**WHAT YOU SHOULD DO:** Write out the data again exactly, skipping every picture.

**INFORMATION SUPPLIED:**

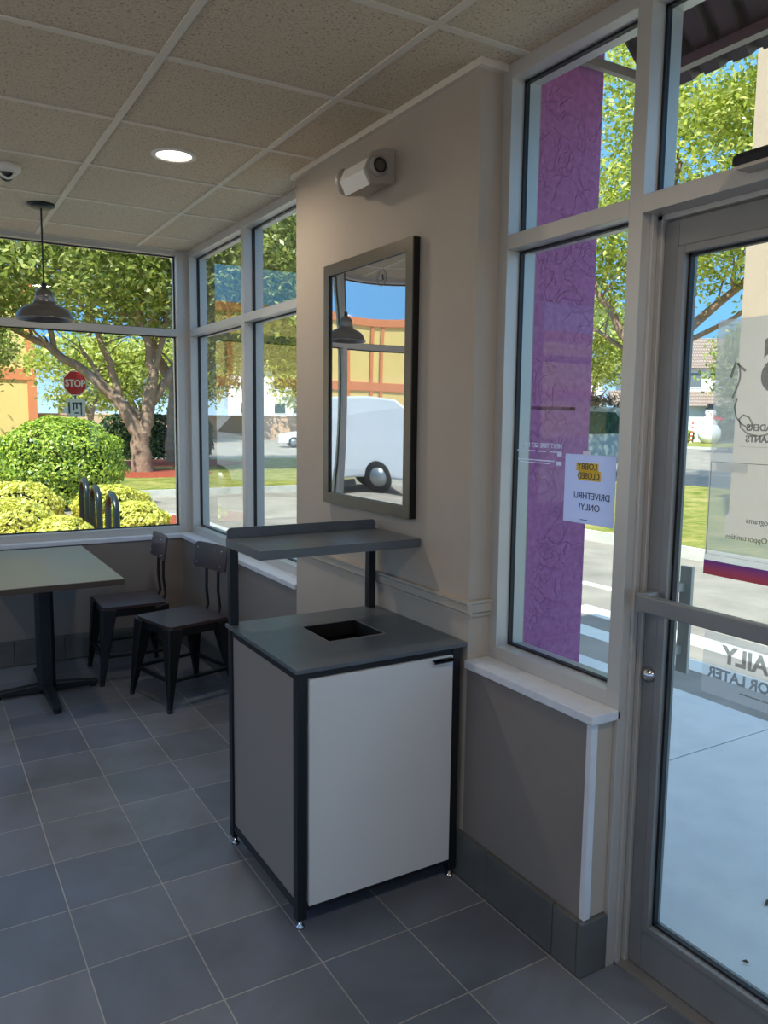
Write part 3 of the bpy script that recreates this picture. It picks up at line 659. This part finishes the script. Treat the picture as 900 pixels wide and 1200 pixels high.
# ------------------------------------------------------------------ plants
def leaf_mesh(name, pts, size, m, parent=None, seed=1, nrm=None, aspect=.5, kind=None):
    """one small folded leaf (four triangles' worth, rhombic) at every point"""
    rs = np.random.RandomState(seed); n = len(pts); P = np.asarray(pts, float)
    a = rs.normal(size=(n,3)); 
    if nrm is not None: nn = nrm+rs.normal(scale=.55, size=(n,3))
    else: nn = rs.normal(size=(n,3)); nn[:,2] = np.abs(nn[:,2])+.3
    nn /= np.linalg.norm(nn,axis=1)[:,None]; t = np.cross(nn,a); t /= np.linalg.norm(t,axis=1)[:,None]; b = np.cross(nn,t)
    s = size*rs.uniform(.6,1.25,size=(n,1))
    v = np.empty((n,4,3)); v[:,0] = P-t*s; v[:,1] = P+b*s*aspect+nn*s*.12; v[:,2] = P+t*s; v[:,3] = P-b*s*aspect+nn*s*.12
    me = bpy.data.meshes.new(name); me.vertices.add(n*4); me.vertices.foreach_set('co', v.ravel())
    me.loops.add(n*4); me.loops.foreach_set('vertex_index', np.arange(n*4)); me.polygons.add(n)
    me.polygons.foreach_set('loop_start', np.arange(0,n*4,4)); me.update(calc_edges=True); me.validate()
    me.materials.append(m); o = bpy.data.objects.new(name, me); COL.objects.link(o)
    if parent: o.parent = parent
    if kind: o['kind'] = kind
    return o
def clusters(rs, blobs, ncl, nper, rc, shell=.35):
    out = []
    V = np.array([b[3]*b[4]*b[5] for b in blobs]); V = V/V.sum()
    for b, w_ in zip(blobs, V):
        k = max(1, int(ncl*w_)); d = rs.normal(size=(k,3)); d /= np.linalg.norm(d,axis=1)[:,None]
        r = rs.uniform(shell,1,size=(k,1))**.5; c = np.array(b[:3])+d*r*np.array(b[3:])
        for q in c: out.append(q+rs.normal(scale=rc*rs.uniform(.7,1.2), size=(nper,3))*np.array([1,1,.7]))
    return np.concatenate(out)
def branch_path(p0, p1, bend, n=7, seed=0):
    rs = random.Random(seed); p0 = Vector(p0); p1 = Vector(p1); o = []
    for i in range(n+1):
        t = i/n; p = p0.lerp(p1,t)+Vector(bend)*sin(pi*t); 
        if 0 < i < n: p += Vector((rs.uniform(-1,1),rs.uniform(-1,1),rs.uniform(-1,1)))*.04*(p1-p0).length*.5
        o.append(p)
    return o
def tree(name, base, label, limbs, blobs, ncl, nper, rc, leaf, lsz, seed, group=None, cat='tree'):
    o = empty(name, base, label=label, cat=cat, group=group); bx, by, bz = base
    tr = MB()
    for i, (p0, p1, r0, r1, bend) in enumerate(limbs):
        path = branch_path(p0, p1, bend, 8, seed+i); tr.tube(path, [r0+(r1-r0)*t/8 for t in range(9)], 12)
        # twigs at the end
        rs = random.Random(seed*31+i)
        if r1 < .12:
            for k in range(5):
                q = path[rs.randint(4,8)]; e = q+Vector((rs.uniform(-1.4,1.4),rs.uniform(-1,1),rs.uniform(.1,1.4)))
                tr.tube(branch_path(q, e, (0,0,.1), 4, seed+k), [r1*.6,r1*.5,r1*.4,r1*.3,r1*.15], 6)
    tr.build('trunk', M['bark'], o)
    rs = np.random.RandomState(seed)
    leaf_mesh('foliage', clusters(rs, blobs, ncl, nper, rc), lsz, leaf, o, seed)
    return o
# big spreading tree seen through the far window (local coords from its base)
tree('shade_tree', (5.35,21.7,0), 'big spreading shade tree with forked pinkish-grey trunk outside the far window',
  [((0,0,-.1),(-.05,0,1.1),.30,.24,(0,0,0)), ((-.05,0,1.0),(-.55,.2,2.0),.2,.16,(0,0,0)), ((-.55,.2,1.95),(-3.2,1.3,3.9),.15,.07,(.1,0,.15)),
   ((.05,0,1.0),(.35,.1,2.6),.2,.15,(0,0,0)), ((.35,.1,2.5),(-.1,.3,4.6),.13,.06,(.1,0,0)), ((.3,.1,1.9),(1.5,.4,4.2),.13,.06,(.1,0,-.1)),
   ((-.5,.2,1.95),(-1.6,.6,4.8),.11,.05,(.2,0,0)), ((.4,.1,2.5),(1.1,.2,5.6),.1,.04,(0,0,0)), ((-2.0,.9,3.3),(-2.4,1,5.6),.08,.04,(0,0,0)), ((0,.1,1.5),(-1.4,.5,3.3),.09,.04,(0,0,-.2))],
  [(-1.5,.3,5.6,4.2,2.6,1.7),(2.4,.3,5.6,3.6,2.4,1.9),(-4.6,1.4,5.1,2.6,2.2,1.9),(4.8,-.3,5.4,2.4,2.2,2.2),(.2,.3,7.6,4.6,2.6,1.5),(-3.9,1.8,3.2,1.2,1.0,.75),(4.3,0,3.8,1.6,1.2,.9)],
  620, 85, .42, M['leaf'], .10, 11)
tree('shade_tree', (7.6,26.2,0), 'darker thick-trunked tree just behind the forked shade tree',
  [((0,0,-.1),(.1,0,2.6),.42,.3,(0,0,0)), ((.1,0,2.4),(1.5,.3,5.2),.2,.08,(0,0,0)), ((0,0,2.4),(-1.2,.4,5.2),.2,.08,(0,0,0)), ((.1,0,1.8),(1.1,0,3.4),.14,.08,(0,0,0))],
  [(0,1,6.6,5,2.5,2.2),(3.5,.5,5,2.6,2,1.6),(7,1.5,6.2,3.2,2.4,2.4)], 330, 80, .5, M['leaf'], .12, 23)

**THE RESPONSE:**
Write part 3 of the bpy script that recreates this picture. It picks up at line 659. This part finishes the script. Treat the picture as 900 pixels wide and 1200 pixels high.
# ------------------------------------------------------------------ plants
def leaf_mesh(name, pts, size, m, parent=None, seed=1, nrm=None, aspect=.5, kind=None):
    """one small folded leaf (four triangles' worth, rhombic) at every point"""
    rs = np.random.RandomState(seed); n = len(pts); P = np.asarray(pts, float)
    a = rs.normal(size=(n,3)); 
    if nrm is not None: nn = nrm+rs.normal(scale=.55, size=(n,3))
    else: nn = rs.normal(size=(n,3)); nn[:,2] = np.abs(nn[:,2])+.3
    nn /= np.linalg.norm(nn,axis=1)[:,None]; t = np.cross(nn,a); t /= np.linalg.norm(t,axis=1)[:,None]; b = np.cross(nn,t)
    s = size*rs.uniform(.6,1.25,size=(n,1))
    v = np.empty((n,4,3)); v[:,0] = P-t*s; v[:,1] = P+b*s*aspect+nn*s*.12; v[:,2] = P+t*s; v[:,3] = P-b*s*aspect+nn*s*.12
    me = bpy.data.meshes.new(name); me.vertices.add(n*4); me.vertices.foreach_set('co', v.ravel())
    me.loops.add(n*4); me.loops.foreach_set('vertex_index', np.arange(n*4)); me.polygons.add(n)
    me.polygons.foreach_set('loop_start', np.arange(0,n*4,4)); me.update(calc_edges=True); me.validate()
    me.materials.append(m); o = bpy.data.objects.new(name, me); COL.objects.link(o)
    if parent: o.parent = parent
    if kind: o['kind'] = kind
    return o
def clusters(rs, blobs, ncl, nper, rc, shell=.35):
    out = []
    V = np.array([b[3]*b[4]*b[5] for b in blobs]); V = V/V.sum()
    for b, w_ in zip(blobs, V):
        k = max(1, int(ncl*w_)); d = rs.normal(size=(k,3)); d /= np.linalg.norm(d,axis=1)[:,None]
        r = rs.uniform(shell,1,size=(k,1))**.5; c = np.array(b[:3])+d*r*np.array(b[3:])
        for q in c: out.append(q+rs.normal(scale=rc*rs.uniform(.7,1.2), size=(nper,3))*np.array([1,1,.7]))
    return np.concatenate(out)
def branch_path(p0, p1, bend, n=7, seed=0):
    rs = random.Random(seed); p0 = Vector(p0); p1 = Vector(p1); o = []
    for i in range(n+1):
        t = i/n; p = p0.lerp(p1,t)+Vector(bend)*sin(pi*t); 
        if 0 < i < n: p += Vector((rs.uniform(-1,1),rs.uniform(-1,1),rs.uniform(-1,1)))*.04*(p1-p0).length*.5
        o.append(p)
    return o
def tree(name, base, label, limbs, blobs, ncl, nper, rc, leaf, lsz, seed, group=None, cat='tree'):
    o = empty(name, base, label=label, cat=cat, group=group); bx, by, bz = base
    tr = MB()
    for i, (p0, p1, r0, r1, bend) in enumerate(limbs):
        path = branch_path(p0, p1, bend, 8, seed+i); tr.tube(path, [r0+(r1-r0)*t/8 for t in range(9)], 12)
        # twigs at the end
        rs = random.Random(seed*31+i)
        if r1 < .12:
            for k in range(5):
                q = path[rs.randint(4,8)]; e = q+Vector((rs.uniform(-1.4,1.4),rs.uniform(-1,1),rs.uniform(.1,1.4)))
                tr.tube(branch_path(q, e, (0,0,.1), 4, seed+k), [r1*.6,r1*.5,r1*.4,r1*.3,r1*.15], 6)
    tr.build('trunk', M['bark'], o)
    rs = np.random.RandomState(seed)
    leaf_mesh('foliage', clusters(rs, blobs, ncl, nper, rc), lsz, leaf, o, seed)
    return o
# big spreading tree seen through the far window (local coords from its base)
tree('shade_tree', (5.35,21.7,0), 'big spreading shade tree with forked pinkish-grey trunk outside the far window',
  [((0,0,-.1),(-.05,0,1.1),.30,.24,(0,0,0)), ((-.05,0,1.0),(-.55,.2,2.0),.2,.16,(0,0,0)), ((-.55,.2,1.95),(-3.2,1.3,3.9),.15,.07,(.1,0,.15)),
   ((.05,0,1.0),(.35,.1,2.6),.2,.15,(0,0,0)), ((.35,.1,2.5),(-.1,.3,4.6),.13,.06,(.1,0,0)), ((.3,.1,1.9),(1.5,.4,4.2),.13,.06,(.1,0,-.1)),
   ((-.5,.2,1.95),(-1.6,.6,4.8),.11,.05,(.2,0,0)), ((.4,.1,2.5),(1.1,.2,5.6),.1,.04,(0,0,0)), ((-2.0,.9,3.3),(-2.4,1,5.6),.08,.04,(0,0,0)), ((0,.1,1.5),(-1.4,.5,3.3),.09,.04,(0,0,-.2))],
  [(-1.5,.3,5.6,4.2,2.6,1.7),(2.4,.3,5.6,3.6,2.4,1.9),(-4.6,1.4,5.1,2.6,2.2,1.9),(4.8,-.3,5.4,2.4,2.2,2.2),(.2,.3,7.6,4.6,2.6,1.5),(-3.9,1.8,3.2,1.2,1.0,.75),(4.3,0,3.8,1.6,1.2,.9)],
  620, 85, .42, M['leaf'], .10, 11)
tree('shade_tree', (7.6,26.2,0), 'darker thick-trunked tree just behind the forked shade tree',
  [((0,0,-.1),(.1,0,2.6),.42,.3,(0,0,0)), ((.1,0,2.4),(1.5,.3,5.2),.2,.08,(0,0,0)), ((0,0,2.4),(-1.2,.4,5.2),.2,.08,(0,0,0)), ((.1,0,1.8),(1.1,0,3.4),.14,.08,(0,0,0))],
  [(0,1,6.6,5,2.5,2.2),(3.5,.5,5,2.6,2,1.6),(7,1.5,6.2,3.2,2.4,2.4)], 330, 80, .5, M['leaf'], .12, 23)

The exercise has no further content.